Actually, Mayacamas makes white wines, too: about 2000 cases a year of Chardonnay and 600 cases a year of Sauvignon Blanc. (The production level of the Chardonnay, meager as it is, is equivalent to that of the legendary Cabernet.) On a quest to find really exceptional Sauvignon Blanc from California while researching California Wine For Dummies, I tasted the Mayacamas Sauvignon Blanc and was bowled over by the wine. Compelling, original, powerful and unique in the world.
Mayacamas’ vineyards are perched high in the Mayacamas mountains, at 1800 to 2400 feet in altitude. The winery’s objective is to make wines that preserve the intensity of the mountain-grown fruit and offer ‘as much flavor, complexity and structure as grapes can deliver.’
The first thing that strikes me about this Sauvignon Blanc is its concentration of aroma and flavor: You can smell how concentrated the fruit character is. The aroma is intense, penetrating and complex, with scents of lemon, fresh pineapple, honey and a piney note. It also has delicacy; a gentle herbal perfume emerges with air.

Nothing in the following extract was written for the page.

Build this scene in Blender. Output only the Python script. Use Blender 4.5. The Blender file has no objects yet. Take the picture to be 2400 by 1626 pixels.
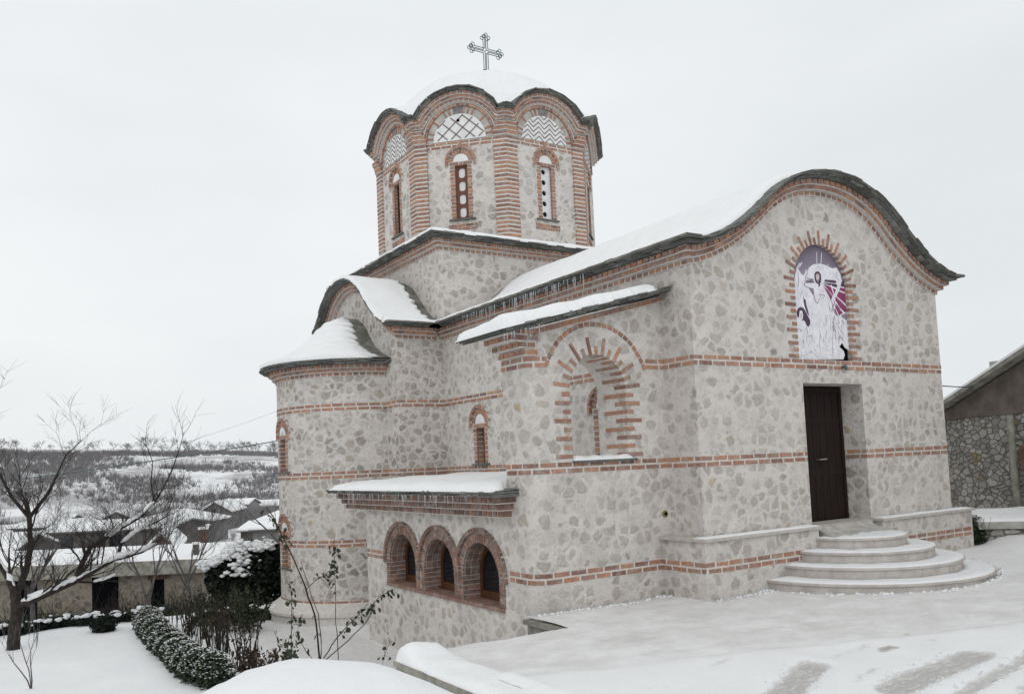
import bpy, bmesh, math, random
from mathutils import Vector, Matrix, noise
from mathutils.geometry import tessellate_polygon

# ------------------------------------------------------------------ camera, world, light
scene = bpy.context.scene
COL = scene.collection
CAM = Vector((-8.7725, -8.7554, 1.1831))
cam_data = bpy.data.cameras.new("camera")
cam_data.sensor_fit = 'HORIZONTAL'; cam_data.sensor_width = 36.0
cam_data.lens = 1969.3 / 2400 * 36
cam_data.shift_y = 136.3 / 2400
cam_data.clip_start = 0.05; cam_data.clip_end = 5000
cam = bpy.data.objects.new("camera", cam_data); COL.objects.link(cam)
R0 = Vector((0.84272, -0.53665, -0.04276)); R1 = Vector((0.00084, 0.08074, -0.99673)); R2 = Vector((0.53835, 0.83993, 0.06849))
m = Matrix(((R0.x, -R1.x, -R2.x, CAM.x), (R0.y, -R1.y, -R2.y, CAM.y), (R0.z, -R1.z, -R2.z, CAM.z), (0, 0, 0, 1)))
cam.matrix_world = m
scene.camera = cam

SUN_EL, SUN_AZ = math.radians(38), math.radians(215)
world = bpy.data.worlds.new("World"); scene.world = world; world.use_nodes = True
nt = world.node_tree; nt.nodes.clear()
out = nt.nodes.new('ShaderNodeOutputWorld'); bg = nt.nodes.new('ShaderNodeBackground')
sky = nt.nodes.new('ShaderNodeTexSky'); sky.sky_type = 'NISHITA'; sky.sun_disc = False
sky.sun_elevation = SUN_EL; sky.sun_rotation = math.radians(180) - SUN_AZ
sky.air_density = 1.0; sky.dust_density = 6.0; sky.ozone_density = 1.0
tc = nt.nodes.new('ShaderNodeTexCoord')
# overcast: the clear sky above a thick, nearly even layer of cloud
ns = nt.nodes.new('ShaderNodeTexNoise'); ns.inputs['Scale'].default_value = 1.6; ns.inputs['Detail'].default_value = 4; ns.inputs['Roughness'].default_value = .5
mp = nt.nodes.new('ShaderNodeMapping'); mp.inputs['Scale'].default_value = (1, 1, 2.6)
nt.links.new(tc.outputs['Generated'], mp.inputs['Vector']); nt.links.new(mp.outputs[0], ns.inputs['Vector'])
rp = nt.nodes.new('ShaderNodeValToRGB')
rp.color_ramp.elements[0].position = .35; rp.color_ramp.elements[0].color = (7.3, 7.62, 7.82, 1)
rp.color_ramp.elements[1].position = .68; rp.color_ramp.elements[1].color = (8.3, 8.52, 8.64, 1)
nt.links.new(ns.outputs['Fac'], rp.inputs['Fac'])
mx = nt.nodes.new('ShaderNodeMix'); mx.data_type = 'RGBA'; mx.inputs['Factor'].default_value = .96
nt.links.new(sky.outputs[0], mx.inputs['A']); nt.links.new(rp.outputs[0], mx.inputs['B'])
nt.links.new(mx.outputs['Result'], bg.inputs['Color']); bg.inputs['Strength'].default_value = 0.1
nt.links.new(bg.outputs[0], out.inputs['Surface'])

sun_data = bpy.data.lights.new("sun", 'SUN'); sun_data.energy = 0.55; sun_data.angle = math.radians(40); sun_data.color = (1, .975, .94)
sun = bpy.data.objects.new("sun", sun_data); COL.objects.link(sun)
sd = Vector((math.cos(SUN_EL) * math.sin(SUN_AZ), math.cos(SUN_EL) * math.cos(SUN_AZ), math.sin(SUN_EL)))
sun.rotation_euler = sd.to_track_quat('Z', 'Y').to_euler()
sun.location = (0, 0, 30)

scene.view_settings.view_transform = 'Standard'; scene.view_settings.look = 'None'
scene.view_settings.exposure = 0.12; scene.view_settings.gamma = 1
scene.cycles.max_bounces = 5; scene.cycles.diffuse_bounces = 4; scene.cycles.transparent_max_bounces = 8
scene.cycles.use_adaptive_sampling = True

RND = random.Random(7)
pi = math.pi
def sstep(a, b, x):
    t = max(0.0, min(1.0, (x - a) / (b - a))); return t * t * (3 - 2 * t)
def lerp(a, b, t): return a + (b - a) * t
def nz(x, y, z=0.0, s=1.0): return noise.noise(Vector((x * s, y * s, z * s)))

# ------------------------------------------------------------------ materials
def new_mat(name, rough=.9):
    mt = bpy.data.materials.new(name); mt.use_nodes = True
    n = mt.node_tree.nodes; b = n['Principled BSDF']; b.inputs['Roughness'].default_value = rough
    b.inputs['Specular IOR Level'].default_value = .25
    return mt, mt.node_tree, b
def N(nt_, typ, **kw):
    n = nt_.nodes.new(typ)
    for k, v in kw.items():
        if k in n.inputs: n.inputs[k].default_value = v
        else: setattr(n, k, v)
    return n
def ramp(nt_, src, stops, interp='LINEAR'):
    r = nt_.nodes.new('ShaderNodeValToRGB'); r.color_ramp.interpolation = interp
    els = r.color_ramp.elements
    while len(els) < len(stops): els.new(.5)
    for e, (p, c) in zip(els, stops):
        e.position = p; e.color = (c[0], c[1], c[2], 1) if hasattr(c, '__len__') else (c, c, c, 1)
    nt_.links.new(src, r.inputs['Fac']); return r
def mixc(nt_, f, a, b, mode='MIX'):
    m_ = nt_.nodes.new('ShaderNodeMix'); m_.data_type = 'RGBA'; m_.blend_type = mode
    for inp, v in (('Factor', f), ('A', a), ('B', b)):
        if isinstance(v, bpy.types.NodeSocket): nt_.links.new(v, m_.inputs[inp])
        elif inp == 'Factor': m_.inputs[inp].default_value = v
        else: m_.inputs[inp].default_value = (v[0], v[1], v[2], 1)
    return m_.outputs['Result']
def math_(nt_, op, a, b=None, clamp=False):
    m_ = nt_.nodes.new('ShaderNodeMath'); m_.operation = op; m_.use_clamp = clamp
    for i, v in enumerate((a, b)):
        if v is None: continue
        if isinstance(v, bpy.types.NodeSocket): nt_.links.new(v, m_.inputs[i])
        else: m_.inputs[i].default_value = v
    return m_.outputs[0]
def bump(nt_, b, h, strength, dist):
    bp = nt_.nodes.new('ShaderNodeBump'); bp.inputs['Strength'].default_value = strength; bp.inputs['Distance'].default_value = dist
    nt_.links.new(h, bp.inputs['Height']); nt_.links.new(bp.outputs[0], b.inputs['Normal'])
def obco(nt_, scale=(1, 1, 1), loc=(0, 0, 0)):
    t = nt_.nodes.new('ShaderNodeTexCoord'); mp_ = nt_.nodes.new('ShaderNodeMapping')
    mp_.inputs['Scale'].default_value = scale; mp_.inputs['Location'].default_value = loc
    nt_.links.new(t.outputs['Object'], mp_.inputs['Vector']); return mp_.outputs[0]
def noisy(nt_, co, s, det=4, rough=.55):
    n = N(nt_, 'ShaderNodeTexNoise', Scale=s, Detail=det, Roughness=rough); nt_.links.new(co, n.inputs['Vector']); return n

def simple(name, c1, c2, s=6, rough=.9, bs=.3, bd=.01, det=5, lo=.35, hi=.65):
    mt, t, b = new_mat(name, rough); co = obco(t); n = noisy(t, co, s, det, .6)
    r = ramp(t, n.outputs['Fac'], [(lo, c1), (hi, c2)]); t.links.new(r.outputs[0], b.inputs['Base Color'])
    n2 = noisy(t, co, s * 5, 3); bump(t, b, n2.outputs['Fac'], bs, bd); return mt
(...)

The wine is very flavorful, with the honey and lemon aromatics of the nose and a stony minerality, as well as a note of grapefruit rind. This is a full-bodied Sauvignon Blanc, with high acidity but so much weight on the palate that you wouldn’t be tempted to call the wine ‘crisp.’ Descriptors such as ‘taut’ and ‘lean’ suit it better, and within its leanness is concentrated flavor and rich texture. The wine’s rich flavor continues into the finish; I am tempted to time the duration of the finish, as some collectors do for aged red wines.
This wine is amazingly well-balanced because it has 15.25 percent alcohol, and that alcohol is not at all over-the-top. It was made entirely from Sauvignon Blanc and it was aged for eight months in American oak casks of 1000 gallons in size. Nothing about the flavor of the wine suggests oakiness.
I called this wine unique in the world because it does not resemble prototypical Sauvignon Blanc from any other terroir. It is far dryer than most California versions; more characterful and less flamboyant than New Zealand’s wines; more focused and restrained than South Africa’s; richer and less obvious than most Italian versions; more powerful and fruitier than the Loire Valley’s many Sauvignon expressions. Of all these Sauvignon Blanc prototypes, the Mayacamas is closest to Bordeaux, assuming a Bordeaux wine that has no Semillon to subdue its flavors, and soften its texture — but even so it is riper and fruitier than that style .
Serve this wine in a large glass of the sort that you’d use for red Bordeaux. I enjoy it with delicate fish in a slightly spicy cream sauce, and I am convinced that it will pair well with just about any fish, poultry, risotto, vegetable dish or cheese. Drink it over the next two years or so.